Dans la maison de Céline et Lucette ou dans les forêts danoises qui l’entourent, les discussions se succèdent, anodines ou enfiévrées et Milton apprend peu à peu à connaître et apprivoiser le Maître, ainsi qu’il l’appelle. Le plus important pour nous, spectateurs, est qu’on nous montre l’homme au travail, noircissant des pages auprès du fameux Bébert, son chat, et les accrochant ensuite sur des cordes, derrière lui. Dans cette partie de go où chacun des joueurs gagne ou perd du terrain, les deux adversaires apprennent à se connaître et Bourdieu, qui observe ses deux énergumènes de la même manière qu’un entomologiste, filme soudain une jolie scène où l’émotion va céder la place à la déception. Au cours d’une soirée, les trois amis parviennent à une véritable intimité et Milton se met au piano, à la demande de Lucette et Céline, pour jouer une danse juive. Puis, comme Lucette, qui est danseuse, veut la pratiquer avec lui, il indique à Céline les mesures, prend Lucette dans les bras et tous deux se mettent à danser sur du folklore klezmer. La scène est magique, très belle. Elle sera gâchée par l’antisémitisme galopant de l’auteur de Bagatelles pour un massacre et de L’école des cadavres qui se met à singer les pas de danse dans une sorte de parodie de la fameuse séquence de Rabbi Jacob.
Lorsque Milton ouvre enfin les yeux, la déception ne peut qu’être au rendez-vous. Car l’homme qui dégringole de son piédestal méritait qu’on l’y place malgré tout, pas pour les mêmes raisons, pas pour les mêmes bouquins. De cette parenthèse danoise dans la vie de ses protagonistes, Emmanuel Bourdieu tire un joli film très instructif, jamais manichéen.
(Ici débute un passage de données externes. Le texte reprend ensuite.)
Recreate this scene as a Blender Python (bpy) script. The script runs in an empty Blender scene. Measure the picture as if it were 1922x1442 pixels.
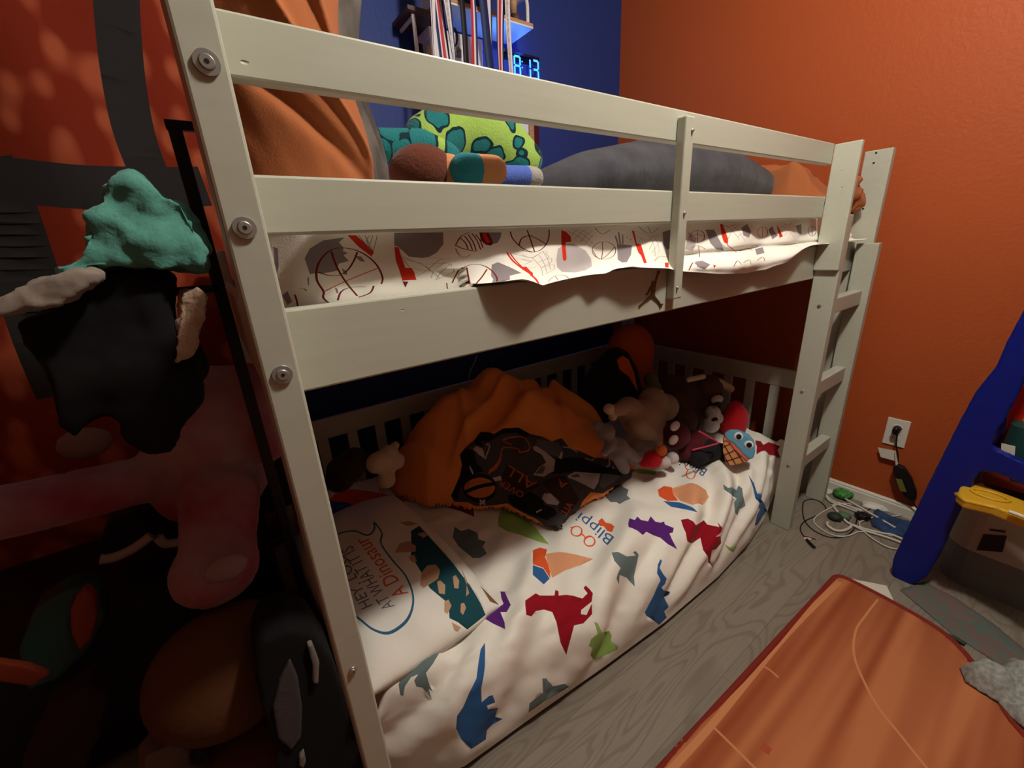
import bpy, bmesh, math, random
import numpy as np
from mathutils import Vector, Matrix, geometry
from mathutils.bvhtree import BVHTree
random.seed(7)
SC = bpy.context.scene
COL = SC.collection
H = 1.160                       # camera height above the floor
FPX = 770.5
R = np.array([[0.81033464, 0.05469668, -0.58340898],
              [-0.23055875, 0.94508673, -0.23163276],
              [0.53870255, 0.3222101, 0.77844731]])

# ---------- reading real positions off the photograph ----------
def ray(px, py):
    d = R.T @ np.array([px - 961., py - 721., FPX])
    return np.array([d[0], d[2], -d[1]])
def PY(px, py, y):
    r = ray(px, py); p = r * (y / r[1]); return Vector((p[0], p[1], p[2] + H))
def PX(px, py, x):
    r = ray(px, py); p = r * (x / r[0]); return Vector((p[0], p[1], p[2] + H))
def PZ(px, py, z):
    r = ray(px, py); p = r * ((z - H) / r[2]); return Vector((p[0], p[1], p[2] + H))

# ---------- camera ----------
cd = bpy.data.cameras.new('camera'); cam = bpy.data.objects.new('camera', cd); COL.objects.link(cam)
cd.sensor_width = 36.0; cd.lens = 36.0 * FPX / 1922.0; cd.clip_start = 0.02
def wv(r): return Vector((r[0], r[2], -r[1]))
xr, up, fw = wv(R[0]), -wv(R[1]), wv(R[2])
M = Matrix.Identity(4)
for i in range(3):
    M[i][0] = xr[i]; M[i][1] = up[i]; M[i][2] = -fw[i]
M[0][3], M[1][3], M[2][3] = 0, 0, H
cam.matrix_world = M
SC.camera = cam
SC.view_settings.view_transform = 'Standard'; SC.view_settings.look = 'None'
SC.view_settings.gamma = 1.0; SC.view_settings.exposure = 0.0

# ---------- materials ----------
def lin(c):
    c = c / 255.; return c / 12.92 if c <= .04045 else ((c + .055) / 1.055) ** 2.4
def rgb(*c): return (lin(c[0]), lin(c[1]), lin(c[2]), 1.)
MATS = {}
def mat(name, col, rough=.6, bump=0., bscale=60., var=0., vscale=6., metal=0., emit=None, estr=0., sheen=0., stretch=(1,1,1), spec=.3, bdetail=4., alpha=1., trans=0., col2=None):
    if name in MATS: return MATS[name]
    m = bpy.data.materials.new(name); m.use_nodes = True
    nt = m.node_tree; N = nt.nodes; L = nt.links
    b = N['Principled BSDF']
    b.inputs['Base Color'].default_value = col
    b.inputs['Roughness'].default_value = rough
    b.inputs['Metallic'].default_value = metal
    b.inputs['Specular IOR Level'].default_value = spec
    if sheen: 
        b.inputs['Sheen Weight'].default_value = sheen*.25; b.inputs['Sheen Roughness'].default_value = .5
    if emit: 
        b.inputs['Emission Color'].default_value = emit; b.inputs['Emission Strength'].default_value = estr
    if trans: b.inputs['Transmission Weight'].default_value = trans
    b.inputs['Alpha'].default_value = alpha
    tc = N.new('ShaderNodeTexCoord'); mp = N.new('ShaderNodeMapping'); L.new(tc.outputs['Object'], mp.inputs['Vector'])
    mp.inputs['Scale'].default_value = stretch
    if var or col2:
        n = N.new('ShaderNodeTexNoise'); n.inputs['Scale'].default_value = vscale; n.inputs['Detail'].default_value = 5
        L.new(mp.outputs[0], n.inputs['Vector'])
        r = N.new('ShaderNodeValToRGB'); L.new(n.outputs['Fac'], r.inputs['Fac'])
        c2 = col2 or tuple(min(1, c * (1 + var)) for c in col[:3]) + (1,)
        c1 = col if col2 else tuple(c * (1 - var) for c in col[:3]) + (1,)
        r.color_ramp.elements[0].position = .35; r.color_ramp.elements[1].position = .65
        r.color_ramp.elements[0].color = c1; r.color_ramp.elements[1].color = c2
        L.new(r.outputs[0], b.inputs['Base Color'])
    if bump:
        n = N.new('ShaderNodeTexNoise'); n.inputs['Scale'].default_value = bscale; n.inputs['Detail'].default_value = bdetail
        L.new(mp.outputs[0], n.inputs['Vector'])
        bp = N.new('ShaderNodeBump'); bp.inputs['Strength'].default_value = bump; bp.inputs['Distance'].default_value = .004
        L.new(n.outputs['Fac'], bp.inputs['Height']); L.new(bp.outputs[0], b.inputs['Normal'])
    MATS[name] = m; return m

def mat_paint():
    """off-white painted pine: faint grain, a few dents"""
    m = mat('painted wood', rgb(190, 191, 176), .42, spec=.35)
    nt = m.node_tree; N = nt.nodes; L = nt.links; b = N['Principled BSDF']
    tc = N.new('ShaderNodeTexCoord')
    mp = N.new('ShaderNodeMapping'); mp.inputs['Scale'].default_value = (1.2, 14, 14); L.new(tc.outputs['Object'], mp.inputs['Vector'])
    n = N.new('ShaderNodeTexNoise'); n.inputs['Scale'].default_value = 6; n.inputs['Detail'].default_value = 6; L.new(mp.outputs[0], n.inputs['Vector'])
    r = N.new('ShaderNodeValToRGB'); L.new(n.outputs['Fac'], r.inputs['Fac'])
    r.color_ramp.elements[0].color = rgb(174, 175, 160); r.color_ramp.elements[1].color = rgb(185, 187, 172)
    L.new(r.outputs[0], b.inputs['Base Color'])
    v = N.new('ShaderNodeTexVoronoi'); v.inputs['Scale'].default_value = 22
    mp2 = N.new('ShaderNodeMapping'); mp2.inputs['Scale'].default_value = (.55, 1.2, 1.2); L.new(tc.outputs['Object'], mp2.inputs['Vector']); L.new(mp2.outputs[0], v.inputs['Vector'])
    lt = N.new('ShaderNodeMapRange'); lt.inputs['From Min'].default_value = .0; lt.inputs['From Max'].default_value = .06; L.new(v.outputs['Distance'], lt.inputs['Value'])
    v3 = N.new('ShaderNodeMath'); v3.operation = 'GREATER_THAN'; v3.inputs[1].default_value = .55
    sp = N.new('ShaderNodeSeparateColor'); L.new(v.outputs['Color'], sp.inputs[0]); L.new(sp.outputs[0], v3.inputs[0])
    mx = N.new('ShaderNodeMath'); mx.operation = 'MAXIMUM'
    inv = N.new('ShaderNodeMath'); inv.operation = 'SUBTRACT'; inv.inputs[0].default_value = 1.; L.new(v3.outputs[0], inv.inputs[1])
    L.new(lt.outputs[0], mx.inputs[0]); L.new(inv.outputs[0], mx.inputs[1])
    bp = N.new('ShaderNodeBump'); bp.inputs['Strength'].default_value = .8; bp.inputs['Distance'].default_value = .004; L.new(mx.outputs[0], bp.inputs['Height'])
    bp2 = N.new('ShaderNodeBump'); bp2.inputs['Strength'].default_value = .05; bp2.inputs['Distance'].default_value = .002; L.new(n.outputs['Fac'], bp2.inputs['Height']); L.new(bp.outputs[0], bp2.inputs['Normal'])
    L.new(bp2.outputs[0], b.inputs['Normal'])
    return m
PAINT = mat_paint()

# ---------- mesh helpers ----------
def box(bm, x0, x1, y0, y1, z0, z1, bev=.0):
    vs = [bm.verts.new((x, y, z)) for x in (x0, x1) for y in (y0, y1) for z in (z0, z1)]
    fs = [(0,1,3,2),(4,6,7,5),(0,4,5,1),(2,3,7,6),(0,2,6,4),(1,5,7,3)]
    faces = [bm.faces.new([vs[i] for i in f]) for f in fs]
    if bev:
        es = list({e for f in faces for e in f.edges})
        bmesh.ops.bevel(bm, geom=es, offset=bev, segments=2, profile=.5, affect='EDGES')
def rotbox(bm, c, size, rot, bev=0.):
    t = bmesh.new(); sx, sy, sz = [s / 2 for s in size]
    box(t, -sx, sx, -sy, sy, -sz, sz, bev)
    t.transform(Matrix.Translation(c) @ rot.to_4x4())
    me = bpy.data.meshes.new('t'); t.to_mesh(me); t.free(); bm.from_mesh(me); bpy.data.meshes.remove(me)
def merge(bm, t, mt=None):
    if mt is not None: t.transform(mt)
    me = bpy.data.meshes.new('t'); t.to_mesh(me); t.free(); bm.from_mesh(me); bpy.data.meshes.remove(me)
def ell(bm, c, r, rot=None, sub=3):
    t = bmesh.new(); bmesh.ops.create_icosphere(t, subdivisions=sub, radius=1)
    if not hasattr(r, '__len__'): r = (r, r, r)
    m = Matrix.Translation(Vector(c))
    if rot is not None: m = m @ rot.to_4x4()
    m = m @ Matrix.Diagonal((r[0], r[1], r[2], 1))
    for f in t.faces: f.smooth = True
    merge(bm, t, m)
def cone(bm, a, b, ra, rb, seg=20, caps=True):
    a = Vector(a); b = Vector(b); d = b - a
    t = bmesh.new(); bmesh.ops.create_cone(t, cap_ends=caps, segments=seg, radius1=ra, radius2=rb, depth=d.length)
    q = Vector((0, 0, 1)).rotation_difference(d)
    for f in t.faces: f.smooth = len(f.verts) == 4
    merge(bm, t, Matrix.Translation((a + b) / 2) @ q.to_matrix().to_4x4())
def cap(bm, a, b, ra, rb=None, sub=3):
    rb = ra if rb is None else rb
    ell(bm, a, ra, sub=sub); ell(bm, b, rb, sub=sub); cone(bm, a, b, ra, rb)
def smooth_path(pts, n=8):
    P = [Vector(p) for p in pts]; out = []
    for i in range(len(P) - 1):
        p0 = P[max(i-1, 0)]; p1 = P[i]; p2 = P[i+1]; p3 = P[min(i+2, len(P)-1)]
        for k in range(n):
            t = k / n
            out.append(.5 * ((2*p1) + (p2-p0)*t + (2*p0-5*p1+4*p2-p3)*t*t + (3*p1-p0-3*p2+p3)*t**3))
    out.append(P[-1]); return out
def tube(bm, pts, r, seg=10, closed=False, flat=None):
    pts = [Vector(p) for p in pts]; n = len(pts); rings = []
    if not hasattr(r, '__len__'): r = [r] * n
    nrm = None
    for i, p in enumerate(pts):
        a = pts[i-1] if i or closed else pts[i]; b = pts[(i+1) % n] if i < n-1 or closed else pts[i]
        t = (b - a).normalized() if (b - a).length > 1e-9 else Vector((0,0,1))
        if nrm is None:
            nrm = Vector((0,0,1)) if abs(t.z) < .9 else Vector((0,1,0))
        nrm = (nrm - t * nrm.dot(t)).normalized(); bi = t.cross(nrm)
        f = flat or (1, 1)
        rings.append([bm.verts.new(p + (nrm * math.cos(2*math.pi*k/seg) * f[0] + bi * math.sin(2*math.pi*k/seg) * f[1]) * r[i]) for k in range(seg)])
    m = n if closed else n - 1
    for i in range(m):
        A = rings[i]; B = rings[(i+1) % n]
        for k in range(seg):
            f = bm.faces.new((A[k], A[(k+1)%seg], B[(k+1)%seg], B[k])); f.smooth = True
    if not closed:
        bm.faces.new(rings[0][::-1]); bm.faces.new(rings[-1])
def prism(bm, poly, d, smooth=False):
    """closed outline of 3-D points pushed along vector d"""
    d = Vector(d); A = [bm.verts.new(Vector(p)) for p in poly]; B = [bm.verts.new(Vector(p) + d) for p in poly]
    n = len(poly)
    bm.faces.new(A[::-1]); bm.faces.new(B)
    for i in range(n): bm.faces.new((A[i], A[(i+1)%n], B[(i+1)%n], B[i]))

def setp(o, label=None, cat=None, group=None, kind=None):
    if label: o['label'] = label
    if cat: o['category'] = cat
    if group: o['group'] = group
    if kind: o['kind'] = kind
    return o
def obj(name, src, mats, parent=None, recenter=True):
    if isinstance(src, bmesh.types.BMesh):
        bmesh.ops.recalc_face_normals(src, faces=src.faces)
        me = bpy.data.meshes.new(name); src.to_mesh(me); src.free()
    else: me = src
    if not isinstance(mats, (list, tuple)): mats = [mats]
    for m in mats: me.materials.append(m)
    o = bpy.data.objects.new(name, me); COL.objects.link(o)
    if parent:
        o.parent = parent
        w = parent.location.copy() if parent.parent is None else parent['_w']
        o.matrix_parent_inverse = Matrix.Translation(-Vector(w))
        if parent.parent is not None or parent.type == 'MESH': pass
        o['_w'] = [0., 0., 0.]
    elif recenter and len(me.vertices):
        co = np.empty(len(me.vertices) * 3); me.vertices.foreach_get('co', co); co = co.reshape(-1, 3)
        lo = co.min(0); hi = co.max(0); c = Vector(((lo[0]+hi[0])/2, (lo[1]+hi[1])/2, lo[2]))
        me.transform(Matrix.Translation(-c)); o.location = c
    return o
def empty(name, loc, label, cat, group=None):
    o = bpy.data.objects.new(name, None); COL.objects.link(o); o.location = loc; o.empty_display_size = .05
    return setp(o, label, cat, group)
def soft(o, vox=.006, it=6, disp=0.):
    m = o.modifiers.new('remesh', 'REMESH'); m.mode = 'VOXEL'; m.voxel_size = vox; m.use_smooth_shade = True
    s = o.modifiers.new('smooth', 'SMOOTH'); s.factor = .6; s.iterations = it
    if disp:
        tx = bpy.data.textures.get('fluff') or bpy.data.textures.new('fluff', 'CLOUDS'); tx.noise_scale = .012
        d = o.modifiers.new('fluff', 'DISPLACE'); d.texture = tx; d.strength = disp; d.texture_coords = 'LOCAL'
    return o
def blob(name, ells, mt, parent=None, vox=.006, it=6, disp=0.):
    bm = bmesh.new()
    for e in ells:
        if e[0] == 'c': cap(bm, *e[1:])
        else: ell(bm, *e)
    return soft(obj(name, bm, mt, parent), vox, it, disp)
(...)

À propos du travail du père du cinéaste, le sociologue Pierre Bourdieu, Pierre Carles avait tiré un documentaire passionnant, La sociologie est un sport de combat. Ici, c’est l’historiographie qui en devient un. Non seulement le personnage, Milton Hindus, doit se battre contre Céline pour apporter sa vérité mais Emmanuel Bourdieu lui-même enfile des gants de boxe pour imposer sa vision, ce mélange de respect et de dégoût que dégagent tout à la fois l’homme et l’écrivain. Pour dire aussi que génie ou « salope » — c’est ainsi que Céline est traité par les journaux français de l’après-guerre dans une coupure de presse montrée dans le film —, narrateur scrupuleux ou orienté, Louis-Ferdinand et Milton se retrouvent, au cœur de ces événements, comme deux clowns, deux pauvres nez rouges qui auront beau faire jaillir de l’eau des grosses fleurs en plastique qui ornent leurs plastrons, rien de ce qui vient de l’art ne pourra changer le monde.
Jean-Charles Lemeunier
Louis-Ferdinand Céline, deux clowns pour une catastrophe
Année : 2015
Origine : France
Réalisateur : Emmanuel Bourdieu
Scénario : Marcia Romano
D’après Milton Hindus
Photo : Marie Spencer
Musique : Grégoire Hetzel
Avec Denis Lavant, Géraldine Pailhas, Philip Desmeules, Johan Leysen, Rick Hancke…
« Louis-Ferdinand Céline, deux clowns pour une catastrophe », sorti en DVD chez Paradis Films le 6 septembre 2016.